- [Aim of the task]
Please output the data below exactly as given, starting at its first line and stopping after the line that contains "vs_.view_transform = 'Standard';".

- [Source data]
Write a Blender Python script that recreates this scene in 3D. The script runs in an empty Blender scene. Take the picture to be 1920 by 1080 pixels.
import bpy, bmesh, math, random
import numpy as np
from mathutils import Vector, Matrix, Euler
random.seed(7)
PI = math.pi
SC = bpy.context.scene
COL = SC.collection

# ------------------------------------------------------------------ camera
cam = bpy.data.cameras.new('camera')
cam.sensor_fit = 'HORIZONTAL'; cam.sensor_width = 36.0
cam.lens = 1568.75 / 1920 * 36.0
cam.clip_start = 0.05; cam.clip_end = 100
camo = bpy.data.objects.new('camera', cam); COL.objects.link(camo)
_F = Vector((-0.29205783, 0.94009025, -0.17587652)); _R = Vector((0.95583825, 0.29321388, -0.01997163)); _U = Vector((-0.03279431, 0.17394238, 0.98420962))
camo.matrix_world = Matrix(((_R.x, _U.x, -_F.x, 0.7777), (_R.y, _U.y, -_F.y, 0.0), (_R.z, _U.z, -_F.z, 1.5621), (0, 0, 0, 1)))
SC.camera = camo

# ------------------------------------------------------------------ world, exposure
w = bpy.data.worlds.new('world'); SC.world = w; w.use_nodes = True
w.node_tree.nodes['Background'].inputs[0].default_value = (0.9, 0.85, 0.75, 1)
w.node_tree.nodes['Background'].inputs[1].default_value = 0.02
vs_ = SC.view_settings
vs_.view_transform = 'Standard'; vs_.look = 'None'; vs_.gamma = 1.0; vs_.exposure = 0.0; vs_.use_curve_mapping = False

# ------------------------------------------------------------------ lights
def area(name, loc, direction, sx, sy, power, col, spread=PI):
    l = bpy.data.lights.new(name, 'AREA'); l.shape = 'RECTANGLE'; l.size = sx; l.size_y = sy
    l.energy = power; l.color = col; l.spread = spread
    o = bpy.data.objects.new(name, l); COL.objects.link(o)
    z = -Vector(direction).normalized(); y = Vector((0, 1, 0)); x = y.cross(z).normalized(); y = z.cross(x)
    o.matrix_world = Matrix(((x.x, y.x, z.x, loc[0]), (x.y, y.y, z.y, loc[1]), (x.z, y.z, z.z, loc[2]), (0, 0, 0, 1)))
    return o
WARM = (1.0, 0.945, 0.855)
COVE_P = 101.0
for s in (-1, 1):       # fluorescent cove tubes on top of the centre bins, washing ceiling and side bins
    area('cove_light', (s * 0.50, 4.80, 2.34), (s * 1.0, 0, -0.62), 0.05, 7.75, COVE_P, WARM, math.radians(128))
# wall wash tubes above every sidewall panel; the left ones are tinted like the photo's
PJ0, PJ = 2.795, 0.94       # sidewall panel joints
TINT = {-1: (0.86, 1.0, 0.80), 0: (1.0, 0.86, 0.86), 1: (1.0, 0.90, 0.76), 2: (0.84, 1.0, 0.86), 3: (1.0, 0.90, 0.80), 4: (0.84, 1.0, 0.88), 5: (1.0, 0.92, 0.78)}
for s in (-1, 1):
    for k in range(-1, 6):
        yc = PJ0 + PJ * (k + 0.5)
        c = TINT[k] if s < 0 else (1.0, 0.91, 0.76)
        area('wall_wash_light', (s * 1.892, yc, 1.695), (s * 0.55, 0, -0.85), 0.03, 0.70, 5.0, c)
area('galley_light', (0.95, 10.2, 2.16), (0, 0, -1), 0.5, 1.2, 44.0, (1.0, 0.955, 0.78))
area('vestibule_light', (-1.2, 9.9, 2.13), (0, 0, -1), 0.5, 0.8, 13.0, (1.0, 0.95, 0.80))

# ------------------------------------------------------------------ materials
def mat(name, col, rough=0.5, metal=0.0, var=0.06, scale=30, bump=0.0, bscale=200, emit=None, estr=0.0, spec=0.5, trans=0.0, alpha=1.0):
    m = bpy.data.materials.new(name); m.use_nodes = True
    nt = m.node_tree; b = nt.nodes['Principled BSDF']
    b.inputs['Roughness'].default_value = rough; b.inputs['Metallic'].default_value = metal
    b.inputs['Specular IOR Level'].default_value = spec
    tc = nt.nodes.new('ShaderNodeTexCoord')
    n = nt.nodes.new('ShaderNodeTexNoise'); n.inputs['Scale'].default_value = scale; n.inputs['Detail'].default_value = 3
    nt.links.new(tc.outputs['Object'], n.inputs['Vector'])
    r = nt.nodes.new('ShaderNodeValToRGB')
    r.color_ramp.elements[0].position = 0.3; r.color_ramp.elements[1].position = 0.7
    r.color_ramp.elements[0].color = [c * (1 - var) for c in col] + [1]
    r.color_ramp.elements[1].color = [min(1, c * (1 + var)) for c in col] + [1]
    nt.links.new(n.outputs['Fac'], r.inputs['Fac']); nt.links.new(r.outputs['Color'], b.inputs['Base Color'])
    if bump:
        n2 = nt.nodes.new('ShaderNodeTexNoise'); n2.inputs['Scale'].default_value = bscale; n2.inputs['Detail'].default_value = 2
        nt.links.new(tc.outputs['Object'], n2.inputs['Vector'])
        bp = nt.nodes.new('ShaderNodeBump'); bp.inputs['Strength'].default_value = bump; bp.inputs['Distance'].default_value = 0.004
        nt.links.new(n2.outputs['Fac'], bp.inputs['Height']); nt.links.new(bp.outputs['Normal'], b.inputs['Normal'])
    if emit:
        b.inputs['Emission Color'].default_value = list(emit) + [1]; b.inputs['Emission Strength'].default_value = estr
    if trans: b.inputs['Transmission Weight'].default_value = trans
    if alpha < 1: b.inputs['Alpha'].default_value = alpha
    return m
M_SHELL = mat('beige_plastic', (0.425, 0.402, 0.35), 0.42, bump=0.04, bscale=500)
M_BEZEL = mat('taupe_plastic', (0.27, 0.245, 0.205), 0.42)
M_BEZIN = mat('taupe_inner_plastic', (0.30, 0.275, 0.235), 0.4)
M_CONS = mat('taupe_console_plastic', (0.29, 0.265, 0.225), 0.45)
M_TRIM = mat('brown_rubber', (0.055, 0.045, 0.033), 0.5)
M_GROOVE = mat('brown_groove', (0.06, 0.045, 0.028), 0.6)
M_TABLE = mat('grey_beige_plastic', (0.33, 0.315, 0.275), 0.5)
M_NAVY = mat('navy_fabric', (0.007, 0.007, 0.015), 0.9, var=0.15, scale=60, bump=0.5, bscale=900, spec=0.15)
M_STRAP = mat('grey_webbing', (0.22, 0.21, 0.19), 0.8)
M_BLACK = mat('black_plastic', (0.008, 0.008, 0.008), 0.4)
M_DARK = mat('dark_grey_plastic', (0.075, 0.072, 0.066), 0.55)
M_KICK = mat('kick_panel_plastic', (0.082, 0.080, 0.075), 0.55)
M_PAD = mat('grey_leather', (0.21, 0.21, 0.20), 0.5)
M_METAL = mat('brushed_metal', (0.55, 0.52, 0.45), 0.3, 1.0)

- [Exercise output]
Write a Blender Python script that recreates this scene in 3D. The script runs in an empty Blender scene. Take the picture to be 1920 by 1080 pixels.
import bpy, bmesh, math, random
import numpy as np
from mathutils import Vector, Matrix, Euler
random.seed(7)
PI = math.pi
SC = bpy.context.scene
COL = SC.collection

# ------------------------------------------------------------------ camera
cam = bpy.data.cameras.new('camera')
cam.sensor_fit = 'HORIZONTAL'; cam.sensor_width = 36.0
cam.lens = 1568.75 / 1920 * 36.0
cam.clip_start = 0.05; cam.clip_end = 100
camo = bpy.data.objects.new('camera', cam); COL.objects.link(camo)
_F = Vector((-0.29205783, 0.94009025, -0.17587652)); _R = Vector((0.95583825, 0.29321388, -0.01997163)); _U = Vector((-0.03279431, 0.17394238, 0.98420962))
camo.matrix_world = Matrix(((_R.x, _U.x, -_F.x, 0.7777), (_R.y, _U.y, -_F.y, 0.0), (_R.z, _U.z, -_F.z, 1.5621), (0, 0, 0, 1)))
SC.camera = camo

# ------------------------------------------------------------------ world, exposure
w = bpy.data.worlds.new('world'); SC.world = w; w.use_nodes = True
w.node_tree.nodes['Background'].inputs[0].default_value = (0.9, 0.85, 0.75, 1)
w.node_tree.nodes['Background'].inputs[1].default_value = 0.02
vs_ = SC.view_settings
vs_.view_transform = 'Standard'; vs_.look = 'None'; vs_.gamma = 1.0; vs_.exposure = 0.0; vs_.use_curve_mapping = False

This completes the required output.